Chapman pointed to Food Crisis Preparedness Plans as one way of doing that. She said she had recently co-chaired, with Somalia's Deputy Prime Minister, the first global roundtable to trigger one of the plans, presenting it as an example of country-led early warning backed by shared evidence and coordinated partner action. The description was measured rather than sweeping. Chapman said the approach does not solve every resource problem, but it does improve coordination and can save more lives by moving sooner. For policymakers, the implication is straightforward: warning systems only matter if they trigger pre-agreed financing and operational decisions in time.

The speech then turned to the use of scarce resources. Chapman argued that forecasts must be used more systematically so funding reaches the points of highest impact, reducing immediate suffering while also cutting the risk of larger needs later. The criticism extended beyond funding levels to the way institutions behave, with too much of the system still responding after crisis escalation rather than acting on credible signals beforehand. She also made an explicit case for stronger coordination between agencies and donors. In her account, siloed working continues even when the human cost is already visible. That is why the speech called for deeper engagement from climate funds and international financial institutions, particularly in fragile countries where the scale of need cannot be met by humanitarian budgets alone.

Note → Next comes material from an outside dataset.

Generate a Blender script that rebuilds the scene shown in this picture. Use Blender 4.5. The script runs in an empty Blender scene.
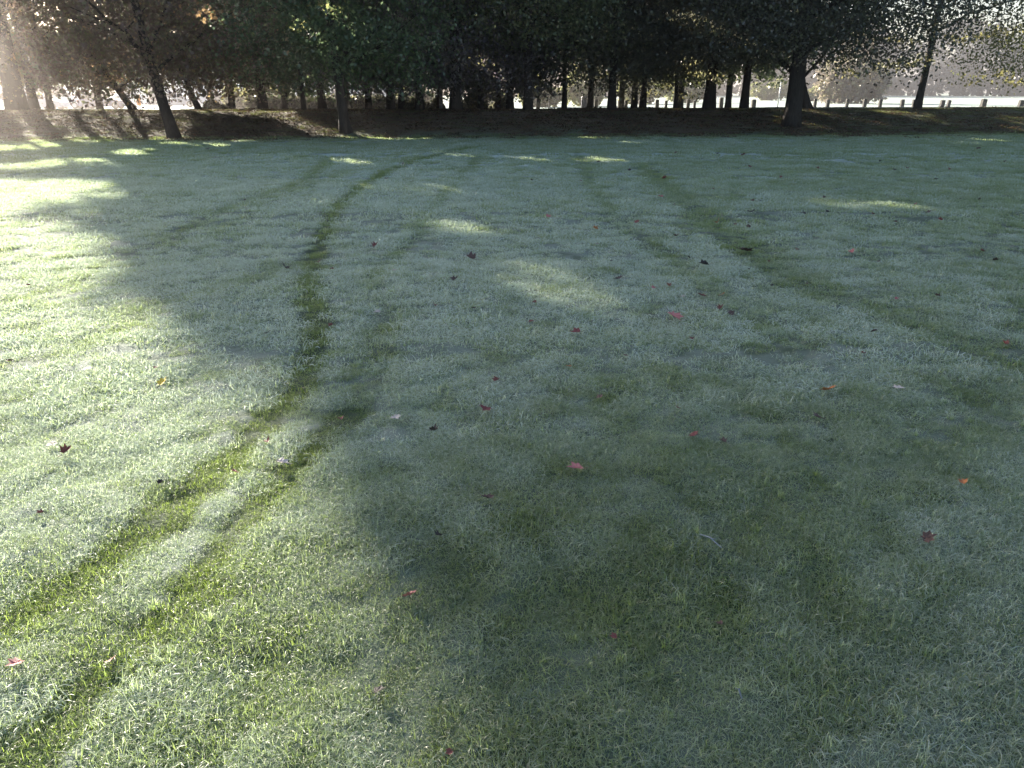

The final section widened the argument from aid delivery to the broader policy toolkit. Humanitarian assistance, Chapman said, will always be necessary to save lives, but long-term food insecurity will not be reduced by short funding cycles and stand-alone projects. She cited a recent conversation with Uganda's finance minister, who argued that long-term problems are still being met with short-term instruments, producing the same discussions repeatedly. From that starting point, Chapman said governments need to use diplomacy, science, peacekeeping and trade alongside development finance if they want more durable results. She also argued that no single actor can close the gap between need and available resources, which is why stronger partnerships across governments, multilaterals, civil society, business and local institutions are essential. A forthcoming Global Partnerships Conference, convened with BII, CIFF and South Africa, was presented as the next opportunity to test that country-led approach in practice. The wider message of the 2026 report, as the minister framed it, is that food and nutrition policy now sits directly alongside development, stability and peace.